**WHAT THE TASK REQUIRES**
Copy the first line of the material below and every later line through the line containing "scene = bpy.context.scene", without any other output.

┄┄┄┄┄┄

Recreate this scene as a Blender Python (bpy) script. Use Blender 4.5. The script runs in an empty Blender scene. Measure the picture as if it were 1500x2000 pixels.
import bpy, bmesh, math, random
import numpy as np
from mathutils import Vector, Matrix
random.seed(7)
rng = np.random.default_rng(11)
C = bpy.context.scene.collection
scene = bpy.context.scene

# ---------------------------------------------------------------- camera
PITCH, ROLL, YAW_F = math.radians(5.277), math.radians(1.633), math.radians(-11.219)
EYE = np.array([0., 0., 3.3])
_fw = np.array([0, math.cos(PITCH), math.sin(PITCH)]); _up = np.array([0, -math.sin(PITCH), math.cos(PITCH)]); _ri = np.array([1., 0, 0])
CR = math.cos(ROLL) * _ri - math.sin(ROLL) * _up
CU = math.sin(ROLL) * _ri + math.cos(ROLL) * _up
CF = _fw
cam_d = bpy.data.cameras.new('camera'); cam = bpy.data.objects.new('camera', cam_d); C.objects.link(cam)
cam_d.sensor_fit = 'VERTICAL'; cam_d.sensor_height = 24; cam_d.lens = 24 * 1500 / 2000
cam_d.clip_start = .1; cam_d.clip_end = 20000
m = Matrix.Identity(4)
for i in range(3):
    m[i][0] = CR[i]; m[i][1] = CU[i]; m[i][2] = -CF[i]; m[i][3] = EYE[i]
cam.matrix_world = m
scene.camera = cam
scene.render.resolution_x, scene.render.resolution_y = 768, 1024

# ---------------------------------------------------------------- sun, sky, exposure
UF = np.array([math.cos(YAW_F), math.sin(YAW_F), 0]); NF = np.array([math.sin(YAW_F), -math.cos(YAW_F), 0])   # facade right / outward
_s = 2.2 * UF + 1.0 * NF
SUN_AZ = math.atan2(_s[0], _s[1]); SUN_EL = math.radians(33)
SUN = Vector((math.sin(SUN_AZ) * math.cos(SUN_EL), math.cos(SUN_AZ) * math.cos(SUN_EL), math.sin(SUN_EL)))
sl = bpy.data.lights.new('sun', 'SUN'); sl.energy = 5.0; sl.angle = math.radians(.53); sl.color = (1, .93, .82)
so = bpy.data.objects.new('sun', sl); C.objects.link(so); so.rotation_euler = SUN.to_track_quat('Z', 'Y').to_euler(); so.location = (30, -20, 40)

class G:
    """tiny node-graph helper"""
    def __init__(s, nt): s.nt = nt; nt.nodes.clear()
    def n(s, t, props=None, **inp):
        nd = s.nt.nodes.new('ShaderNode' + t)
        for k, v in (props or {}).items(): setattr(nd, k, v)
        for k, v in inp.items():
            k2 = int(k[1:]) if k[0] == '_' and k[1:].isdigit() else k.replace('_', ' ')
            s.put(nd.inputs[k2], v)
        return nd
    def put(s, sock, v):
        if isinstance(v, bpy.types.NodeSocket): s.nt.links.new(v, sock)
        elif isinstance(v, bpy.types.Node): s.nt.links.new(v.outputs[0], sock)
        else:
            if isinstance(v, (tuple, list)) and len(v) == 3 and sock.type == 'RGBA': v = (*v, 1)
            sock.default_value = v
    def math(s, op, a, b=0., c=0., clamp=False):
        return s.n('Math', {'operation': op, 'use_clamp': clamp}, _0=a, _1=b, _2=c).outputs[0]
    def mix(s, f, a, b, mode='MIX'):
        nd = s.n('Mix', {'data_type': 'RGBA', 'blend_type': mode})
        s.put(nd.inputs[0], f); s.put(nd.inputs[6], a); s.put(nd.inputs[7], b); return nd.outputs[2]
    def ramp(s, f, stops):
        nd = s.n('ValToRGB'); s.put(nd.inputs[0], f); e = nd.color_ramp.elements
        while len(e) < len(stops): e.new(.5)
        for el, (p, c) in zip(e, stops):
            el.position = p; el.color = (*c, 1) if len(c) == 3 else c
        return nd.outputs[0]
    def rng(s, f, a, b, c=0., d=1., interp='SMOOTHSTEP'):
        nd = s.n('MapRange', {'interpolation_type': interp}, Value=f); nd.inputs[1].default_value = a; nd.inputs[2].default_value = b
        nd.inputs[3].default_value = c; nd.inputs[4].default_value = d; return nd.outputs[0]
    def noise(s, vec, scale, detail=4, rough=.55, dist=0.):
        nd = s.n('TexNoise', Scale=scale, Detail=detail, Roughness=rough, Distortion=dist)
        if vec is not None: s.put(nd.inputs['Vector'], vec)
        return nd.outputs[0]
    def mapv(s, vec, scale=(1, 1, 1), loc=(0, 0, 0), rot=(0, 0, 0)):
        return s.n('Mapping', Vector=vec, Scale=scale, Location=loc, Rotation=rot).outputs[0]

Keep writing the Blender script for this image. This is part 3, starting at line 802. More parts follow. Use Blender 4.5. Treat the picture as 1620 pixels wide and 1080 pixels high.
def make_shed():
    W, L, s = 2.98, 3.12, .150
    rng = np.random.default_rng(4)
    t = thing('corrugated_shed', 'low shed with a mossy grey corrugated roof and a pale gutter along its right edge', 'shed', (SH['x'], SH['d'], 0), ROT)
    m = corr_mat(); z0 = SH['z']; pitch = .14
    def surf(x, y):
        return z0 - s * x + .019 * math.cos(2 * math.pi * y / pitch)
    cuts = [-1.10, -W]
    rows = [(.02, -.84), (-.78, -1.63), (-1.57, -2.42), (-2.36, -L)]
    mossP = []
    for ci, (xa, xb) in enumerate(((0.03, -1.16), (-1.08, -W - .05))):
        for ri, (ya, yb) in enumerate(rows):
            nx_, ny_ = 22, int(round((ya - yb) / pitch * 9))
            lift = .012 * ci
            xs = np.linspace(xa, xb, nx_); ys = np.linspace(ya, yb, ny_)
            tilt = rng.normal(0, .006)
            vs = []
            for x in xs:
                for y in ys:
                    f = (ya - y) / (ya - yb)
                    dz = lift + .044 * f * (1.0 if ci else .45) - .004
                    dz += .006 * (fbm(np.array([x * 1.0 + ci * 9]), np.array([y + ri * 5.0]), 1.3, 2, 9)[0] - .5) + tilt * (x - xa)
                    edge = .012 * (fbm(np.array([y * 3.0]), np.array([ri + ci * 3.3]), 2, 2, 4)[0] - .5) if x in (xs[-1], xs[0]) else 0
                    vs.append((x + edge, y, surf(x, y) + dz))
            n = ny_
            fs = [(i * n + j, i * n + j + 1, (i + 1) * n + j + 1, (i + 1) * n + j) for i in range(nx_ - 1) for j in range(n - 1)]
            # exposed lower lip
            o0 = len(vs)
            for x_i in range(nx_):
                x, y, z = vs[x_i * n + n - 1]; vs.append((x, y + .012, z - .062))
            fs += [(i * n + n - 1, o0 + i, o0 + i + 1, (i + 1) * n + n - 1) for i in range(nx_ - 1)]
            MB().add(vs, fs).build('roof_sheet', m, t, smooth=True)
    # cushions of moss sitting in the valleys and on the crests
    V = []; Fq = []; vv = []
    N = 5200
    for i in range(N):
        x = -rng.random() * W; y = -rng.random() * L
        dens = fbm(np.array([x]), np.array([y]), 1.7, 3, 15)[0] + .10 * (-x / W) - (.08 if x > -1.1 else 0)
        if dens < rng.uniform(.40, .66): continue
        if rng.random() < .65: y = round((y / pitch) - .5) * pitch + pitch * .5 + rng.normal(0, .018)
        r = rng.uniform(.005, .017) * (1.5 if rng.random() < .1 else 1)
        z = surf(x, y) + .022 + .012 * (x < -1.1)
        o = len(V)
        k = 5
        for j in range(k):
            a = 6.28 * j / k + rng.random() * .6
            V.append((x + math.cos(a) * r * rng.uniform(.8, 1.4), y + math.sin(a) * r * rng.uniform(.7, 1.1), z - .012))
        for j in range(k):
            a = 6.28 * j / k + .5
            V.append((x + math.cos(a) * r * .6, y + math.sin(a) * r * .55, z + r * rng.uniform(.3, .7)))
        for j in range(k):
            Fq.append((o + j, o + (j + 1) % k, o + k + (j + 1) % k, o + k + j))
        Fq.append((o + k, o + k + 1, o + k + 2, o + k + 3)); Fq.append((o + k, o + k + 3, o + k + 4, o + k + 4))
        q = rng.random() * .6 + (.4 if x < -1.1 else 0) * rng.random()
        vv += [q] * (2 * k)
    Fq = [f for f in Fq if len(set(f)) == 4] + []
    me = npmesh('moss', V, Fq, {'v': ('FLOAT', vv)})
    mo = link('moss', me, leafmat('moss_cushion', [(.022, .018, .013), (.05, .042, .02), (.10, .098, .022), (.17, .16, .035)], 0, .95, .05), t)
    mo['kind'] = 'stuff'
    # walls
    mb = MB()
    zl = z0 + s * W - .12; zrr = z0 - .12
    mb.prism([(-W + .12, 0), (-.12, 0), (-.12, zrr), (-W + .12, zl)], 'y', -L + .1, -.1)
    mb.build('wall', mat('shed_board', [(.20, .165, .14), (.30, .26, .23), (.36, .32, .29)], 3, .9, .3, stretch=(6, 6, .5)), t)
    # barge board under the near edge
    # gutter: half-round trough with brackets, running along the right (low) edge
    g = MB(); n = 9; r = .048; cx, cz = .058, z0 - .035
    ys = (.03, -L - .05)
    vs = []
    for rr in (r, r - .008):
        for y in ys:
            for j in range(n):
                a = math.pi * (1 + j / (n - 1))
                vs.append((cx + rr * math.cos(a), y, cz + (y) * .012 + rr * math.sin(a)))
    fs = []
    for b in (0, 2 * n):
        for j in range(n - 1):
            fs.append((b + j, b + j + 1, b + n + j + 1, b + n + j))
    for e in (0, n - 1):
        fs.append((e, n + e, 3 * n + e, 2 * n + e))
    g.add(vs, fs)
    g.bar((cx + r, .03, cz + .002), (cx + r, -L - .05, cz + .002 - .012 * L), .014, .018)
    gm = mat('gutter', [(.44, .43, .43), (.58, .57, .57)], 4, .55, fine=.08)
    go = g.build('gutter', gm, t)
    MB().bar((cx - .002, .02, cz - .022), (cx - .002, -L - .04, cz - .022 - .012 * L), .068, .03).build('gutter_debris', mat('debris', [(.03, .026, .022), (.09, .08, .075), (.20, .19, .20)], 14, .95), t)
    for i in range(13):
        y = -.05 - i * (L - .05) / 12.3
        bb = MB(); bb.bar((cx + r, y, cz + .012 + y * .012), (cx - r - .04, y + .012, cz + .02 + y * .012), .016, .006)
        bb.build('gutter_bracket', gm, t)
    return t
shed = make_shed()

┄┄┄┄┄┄

**EXERCISE SOLUTION**
Recreate this scene as a Blender Python (bpy) script. Use Blender 4.5. The script runs in an empty Blender scene. Measure the picture as if it were 1500x2000 pixels.
import bpy, bmesh, math, random
import numpy as np
from mathutils import Vector, Matrix
random.seed(7)
rng = np.random.default_rng(11)
C = bpy.context.scene.collection
scene = bpy.context.scene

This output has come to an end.